We follow him to the nearest operating point, the west-bound classification yard for loaded cars. In the old days this was a broad flat reach of about 20 parallel tracks, terminating at each end in approaches of lead of “ladder” track. Upon each set of 3 or 4 tracks a switch-engine is busy in the eternal classification process. In these more modern days you may see the “hump” or gravity-yard, although you will still find skilled railroaders who are prejudiced against its use. In the hump-yard half of the work of the switch-engines is done by gravity. This new type of railroad facility has an artificial hill, just above the termination of the parallel tracks where they cluster together, and upon this hump one switch-engine with a trained crew does the work of six engines and crews in the old type of yard.
A preference freight rolls into the receiving yard for the west-bound classification. Its engine uncouples and steams off for a well-earned rest in the smoky roundhouse. A switch-engine uncouples the caboose that has been tacked on behind over the division, and it is shunted off to the near-by caboose track, where its crew will have close oversight of it—perhaps sleep in it—until it is ready to accompany some east-bound freight a few hours hence.
Blue flags (blue lights at night) are fastened at each end of the dismantled cars, and the inspectors have a quarter of an hour to make sure if the equipment is in good order.

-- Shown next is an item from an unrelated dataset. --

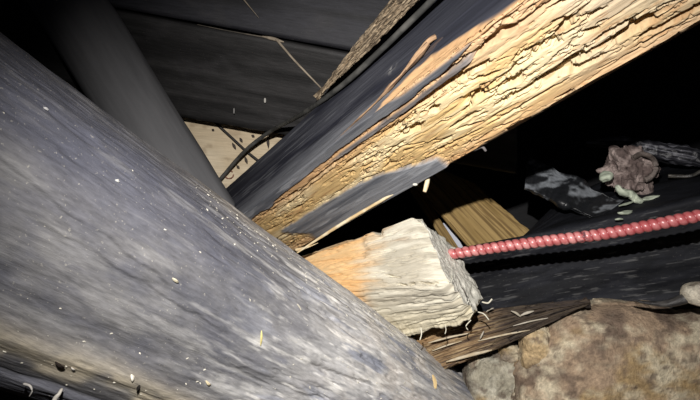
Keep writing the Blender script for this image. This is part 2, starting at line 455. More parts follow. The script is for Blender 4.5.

If the car is found with broken running-gear it is marked, and soon after drilled out from its fellows, sent to the transfer-house to have its contents removed, to the shops for repairs, or the “cripple” track for junk, if its case is well-nigh hopeless.
With the “O. K.” of the car inspectors finally pronounced, the train that was comes up to the hump, and the expert crew that operates there makes short work of sorting out the cars—this track for “stuff” southwest of Pittsburgh, this next for Cleveland and Chicago, the third for transcontinental; and so it goes. Two lines of cars are drilled at the same time, for just ahead of the switch-engine is an open-platform car, known as the “pole-car,” and by means of heavy timbers the “pole-man” guides two rows of heavy cars down the slight grades to their resting-places.
The cars do not rest long upon the classification-yard tracks. From the far end of each of these they are being gathered in solid trains, one for Pittsburgh, another for Cleveland and Chicago, the third transcontinental, and so on. Engines of the next division are being hitched to them, pet “hacks” brought from the caboose tracks, and the long strings of loaded box-cars are off toward the West in incredibly short time.